**To do:** Starting with the first line of the listing, quote each line exactly until and including the one with "for x,y in ((-7.2,1.6),(-5.2,3.2)): b=MB();", leaving pictures out.

**Data lines:**
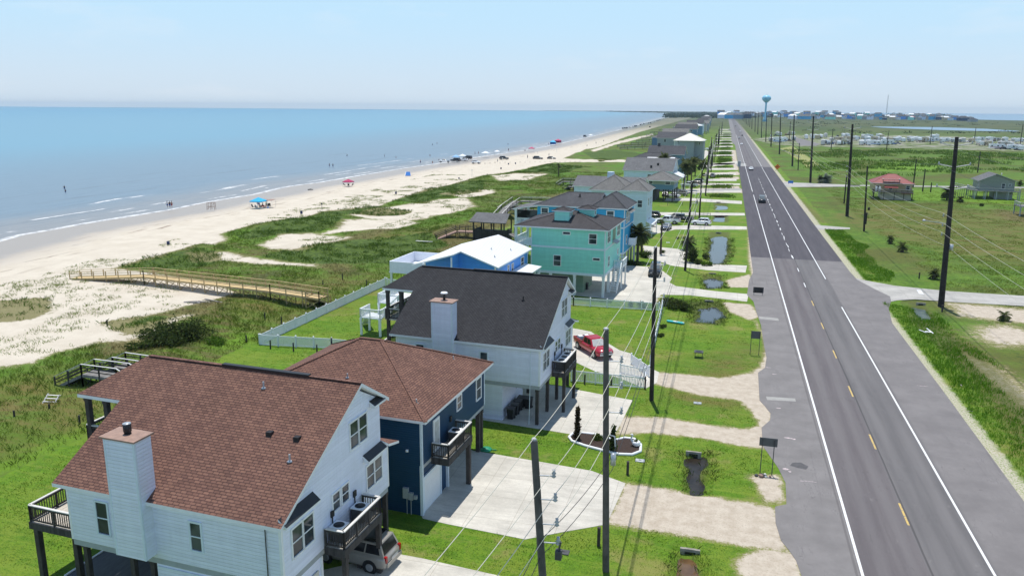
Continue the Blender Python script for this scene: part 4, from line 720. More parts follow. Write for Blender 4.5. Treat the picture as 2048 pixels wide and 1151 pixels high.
r=MB(); r.slab([(-16.5,-.5,6.6),(.3,-.5,6.6),(.3,7.5,10.45),(-16.5,7.5,10.45)],.15,0,1); r.slab([(-16.5,7.5,10.45),(.3,7.5,10.45),(.3,15.5,6.6),(-16.5,15.5,6.6)],.15,0,1); r.build('roof',['grey_shingle','trim'],HI)
for x,y in ((-7.2,1.6),(-5.2,3.2)): b=MB(); b.box(x-.3,x+.3,y-.3,y+.3,7.4+y*.45-.6,7.4+y*.45+.2); b.build('roof_vent','black',HI)
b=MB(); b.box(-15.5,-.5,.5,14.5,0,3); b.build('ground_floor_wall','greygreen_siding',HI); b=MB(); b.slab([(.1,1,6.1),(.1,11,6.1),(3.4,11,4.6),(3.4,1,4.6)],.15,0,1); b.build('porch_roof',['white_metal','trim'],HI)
for y in (1.3,10.7): post(HI,3.2,y,0,4.5,.2,'wpost')
window(HI,'-y',-3,4,1.,1.4,0); window(HI,'-y',-8,4,1.,1.4,0)
HJ=house(-34.5,290,'twin_grey_roof_house','grey hipped house with a pale metal roof strip behind the long grey roof')
b=MB(); b.box(-16,0,0,9,0,8.6); b.build('wall','grey_siding',HJ); hip(HJ,-16,0,0,9,8.6,2.2,'dgrey_shingle',.6); b=MB(); b.slab([(-10.5,-1.4,8.7),(0,-1.4,8.9),(0,.9,9.5),(-10,.9,9.4)],.15); b.build('porch_roof','white_metal',HJ); window(HJ,'+x',3,5,1.2,1.5,0)
HJ2=house(-34.5,318,'tall_grey_roof_house','grey house with steep gable roof and dark chimney, left of the utility poles')
b=MB(); b.extr([(-14,y,z) for y,z in ((0,0),(0,9),(5,12),(10,9),(10,0))],(14,0,0)); b.build('wall','slate_siding',HJ2); r=MB(); r.slab([(-14.5,-.5,9),(.4,-.5,9),(.4,5,12.3),(-14.5,5,12.3)],.15,0,1); r.slab([(-14.5,5,12.3),(.4,5,12.3),(.4,10.5,9),(-14.5,10.5,9)],.15,0,1); r.build('roof',['dgrey_shingle','trim'],HJ2); b=MB(); b.box(-11,-10,4.5,5.5,11,13.2); b.build('chimney','dgrey',HJ2); window(HJ2,'+x',4,6,1.2,1.5,0)
HK=house(-37,430,'tall_cream_roof_house','tall grey house with cream and rust hipped metal roof')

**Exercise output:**
Continue the Blender Python script for this scene: part 4, from line 720. More parts follow. Write for Blender 4.5. Treat the picture as 2048 pixels wide and 1151 pixels high.
r=MB(); r.slab([(-16.5,-.5,6.6),(.3,-.5,6.6),(.3,7.5,10.45),(-16.5,7.5,10.45)],.15,0,1); r.slab([(-16.5,7.5,10.45),(.3,7.5,10.45),(.3,15.5,6.6),(-16.5,15.5,6.6)],.15,0,1); r.build('roof',['grey_shingle','trim'],HI)
for x,y in ((-7.2,1.6),(-5.2,3.2)): b=MB(); b.box(x-.3,x+.3,y-.3,y+.3,7.4+y*.45-.6,7.4+y*.45+.2); b.build('roof_vent','black',HI)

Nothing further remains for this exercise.